Re: Compat 32-bit syscall entry from 64-bit task!? [was: Re:[RFC,PATCH 1/2] seccomp_filters: system call filtering using BPF]
From: Indan Zupancic
Date: Wed Jan 18 2012 - 19:14:57 EST
On Wed, January 18, 2012 22:13, Chris Evans wrote:
> On Wed, Jan 18, 2012 at 4:12 AM, Indan Zupancic <indan@xxxxxx> wrote:
>> On Wed, January 18, 2012 06:43, Chris Evans wrote:
>>> 2) Tracee traps
>>> 2b) Tracee could take a SIGKILL here
>>> 3) Tracer looks at registers; bad syscall
>>> 3b) Or tracee could take a SIGKILL here
>>> 4) The only way to stop the bad syscall from executing is to rewrite
>>> orig_eax (PTRACE_CONT + SIGKILL only kills the process after the
>>> syscall has finished)
>>
>> Yes, we rewrite it to -1.
>>
>>> 5) Disaster: the tracee took a SIGKILL so any attempt to address it by
>>> pid (such as PTRACE_SETREGS) fails.
>>
>> I assume that if a task can execute system calls and we get ptrace events
>> for that, that we can do other ptrace operations too. Are you saying that
>> the kernel has this ptrace gap between SIGKILL and task exit where ptrace
>> doesn't work but the task continues executing system calls? That would be
>> a huge bug, but it seems very unlikely too, as the task is stopped and
>> shouldn't be able to disappear till it is continued by the tracer.
>>
>> I mean, really? That would be stupid.
Okay, I tested this scenario and you're right, we're screwed.
What the hell guys? What about other PID checks in the kernel, are they still
safe if the process looks dead but is still active? Or is it a ptrace-only
problem?
>> If true we have to work around it by disallowing SIGKILL and just sending
>> them ourselves within the jail. Meh.
I guess this helps a bit.

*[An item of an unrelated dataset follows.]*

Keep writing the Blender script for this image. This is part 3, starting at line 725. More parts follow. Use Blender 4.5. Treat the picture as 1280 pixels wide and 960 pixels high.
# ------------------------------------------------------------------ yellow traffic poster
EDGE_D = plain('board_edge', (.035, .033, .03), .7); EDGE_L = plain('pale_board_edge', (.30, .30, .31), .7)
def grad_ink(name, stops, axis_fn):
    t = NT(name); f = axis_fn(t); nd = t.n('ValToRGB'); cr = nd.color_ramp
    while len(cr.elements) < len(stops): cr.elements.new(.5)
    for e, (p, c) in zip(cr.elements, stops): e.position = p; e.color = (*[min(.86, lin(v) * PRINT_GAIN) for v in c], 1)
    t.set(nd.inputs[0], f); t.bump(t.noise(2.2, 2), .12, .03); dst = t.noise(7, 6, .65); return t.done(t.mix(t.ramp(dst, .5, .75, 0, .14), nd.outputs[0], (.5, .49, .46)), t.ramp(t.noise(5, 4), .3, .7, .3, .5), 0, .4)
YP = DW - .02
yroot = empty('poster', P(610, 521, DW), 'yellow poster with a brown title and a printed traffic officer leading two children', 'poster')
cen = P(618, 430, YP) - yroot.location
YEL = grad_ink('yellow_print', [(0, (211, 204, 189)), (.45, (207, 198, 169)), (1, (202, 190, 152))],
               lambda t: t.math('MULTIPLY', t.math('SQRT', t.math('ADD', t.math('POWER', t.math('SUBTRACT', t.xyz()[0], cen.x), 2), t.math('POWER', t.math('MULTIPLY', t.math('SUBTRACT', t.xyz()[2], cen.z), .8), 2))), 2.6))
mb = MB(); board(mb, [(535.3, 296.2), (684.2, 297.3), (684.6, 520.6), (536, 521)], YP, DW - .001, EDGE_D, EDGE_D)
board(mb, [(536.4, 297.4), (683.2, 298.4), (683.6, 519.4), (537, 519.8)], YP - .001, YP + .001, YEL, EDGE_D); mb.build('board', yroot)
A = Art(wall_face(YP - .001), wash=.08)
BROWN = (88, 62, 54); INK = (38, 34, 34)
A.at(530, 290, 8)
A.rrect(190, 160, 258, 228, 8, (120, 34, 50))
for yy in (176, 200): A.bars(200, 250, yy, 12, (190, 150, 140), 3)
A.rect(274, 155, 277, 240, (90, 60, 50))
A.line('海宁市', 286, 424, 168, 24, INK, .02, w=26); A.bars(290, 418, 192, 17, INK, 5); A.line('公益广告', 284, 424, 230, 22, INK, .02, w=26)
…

It doesn't prevent external signals, but prisoners
don't have control over that.
Is this SIGKILL specific or is it true for all task ending signals?
>> How will you avoid file path races with BPF?
>
> There is typically no need for file-path based access control in an FTP server.
> Take for example anonymous FTP, which will typically be inside a
> chroot() to /var/ftp. Inside that filesystem tree -- if you can open()
> it, you can have it.
Ah, you count on having root access. We don't.
Do you know any more crazy security destroying holes?